Every great player is a product of his age, a cultural touchstone
created by his surroundings, the style of the day, the support he gets and no
small amount of serendipity. Francesco Totti’s story is the stuff of football
fairytale, even if by today’s reductive, win-driven standards, it might not
seem so at first.
He’s only lifted the Scudetto once and the biggest team he
has played for is Roma. He’s never won the Champions League and has never even
won the Ballon d’Or. But vacuous talk of big-money moves, trophies won and
individual awards all miss the point when it comes to true greatness. They’re
too easily quantifiable. Try as you might, you can’t count talent, or tally up
ability.
To appreciate a player’s true worth, you must see past the medals. To know true
greatness is simply to look on it. Like true love, you just know when you know.
Totti’s talent has an immense, almost reckless, natural quality. And it’s been
on constant show for the world to see, ever since 28 March 1993.
Call it an
Indian summer, or a swan song, but this season we’re seeing a revival of one of
the last great fantasisti (great Italian number 10’s), and football fans around
the world should rejoice in that, because there’s no one else like him. He’s
not the quickest, or the strongest. He’s prone to injury, and at 38, who knows
what the future holds for his aging bones.
Others players are less
idiosyncratic, and throughout the season will be more prolific. But his game’s
never been about prolificacy, even though he is the Serie A’s second highest
goalscorer after spending half his career in midfield. His gift has always been
the ability to create, when no one else could.
While Totti was the top scorer in
2006/07 and the winner of the European Golden Shoe for his 26 Serie A goals,
the veteran is now more provider than goalscorer.

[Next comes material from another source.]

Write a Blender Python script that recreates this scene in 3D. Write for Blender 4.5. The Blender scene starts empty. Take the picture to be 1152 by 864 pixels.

Just 38 goals short of Silvio
Piola’s Italian record, the emphasis has shifted nevertheless. Nobody had more
Serie A assists last year despite him starting only 20 matches. His current
role seems to be suiting him.
The return to Champions League action after an
absence of three-and-a-half years was a glorious triumph with Totti pulling the
strings in a convincing 5-1 win over CSKA Moscow at the Stadio Olimpico.
Playing as a withdrawn striker with the pace of Gervinho and, initially, Juan
Iturbe cutting in off wings, the Russian side had no answer.
The restrictions
of an ageing body mean that this performance in Europe was one of only six outings
so far this season. Coach Rudi Garcia is managing his work load with the
Champions League in mind. Importantly, Roma are winning with and without him.
Totti’s art has been to entertain and inspire a city for two decades and to
dazzle crowds around the world. It’s not every player, after all, who gets
standing ovations from the opposition’s fans. No one else could replace him.
Here, he’s fuoriclasse—beyond classification. He is, as the announcer in the
Stadio Olimpico puts it, both the No. 10 and the No. 1.